Saturday, December 5, 2009

The Wave




It feels like we've been talking about this all year - the day of The Wave finally arrived. This was the Stop Climate Chaos Coalition demonstration in London just ahead of the Copenhagen Climate Summit.

Preparations at St John's began a few weeks back when the Pathfinders made their splendid banner. Then this Friday sixty cyclists turned up at the cafe - they'd come from Bristol and had stayed the night at St George's, Wash Common in Newbury en route to the Wave. They'd asked for a stopover for toilet and coffee but they got bacon butties for breakfast too courtesy of the Friday cafe.

Today about 25 of us headed down to London by less strenuous means - coach and train. When last I looked the BBC were reporting 20,000 marchers, Sky News said 40,000 but SCCC and Christian Aid said 50,000. Some of us arrived early enough for the service in Westminster Central Hall. The key phrase one of them reported from the service was that God told us to preach good news to all the world - not merely all people, but the cosmos.

By the time our family turned up there was a capacity 3,000 people inside and still an optimistic queue, but we headed downstairs for the Cafod children's activities, bumped into several old friends and the St John's Pathfinders, played climate change games, made banners and got blue hands painted on our faces (plus a good cup of coffee). Making a three-year-old walk the full route seemed a bit optimistic so while most people headed off to Grosvenor Square for the rallying talks and march start, we had a picnic and then visited Westminster Abbey. By the time we came out marchers were passing Parliament. The highlights for the boys were a wonderful blue dragon, meeting Tearfund's Super Badger and the cycle-powered music.

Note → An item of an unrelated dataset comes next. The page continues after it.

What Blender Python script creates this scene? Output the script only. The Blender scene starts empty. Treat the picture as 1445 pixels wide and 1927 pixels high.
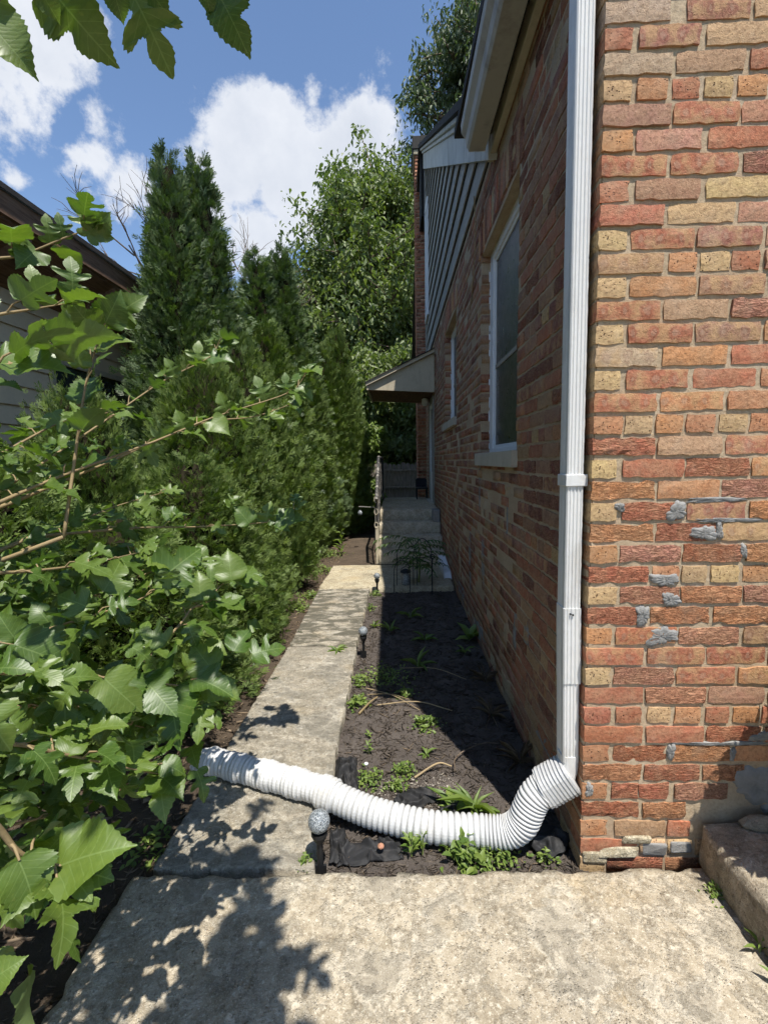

The rest of the congregation did walk the full route. The Pathfinders met our bishop, Stephen Cottrell, on the march (a photo of that should be appearing soon on the church's new website: http://stjohnandstephen.co.uk). There was more a storm of noise than a wave of hands at 3pm and the marching continued long after (we were on the platform at Waterloo when a friend rang to say they'd reached Parliament Square).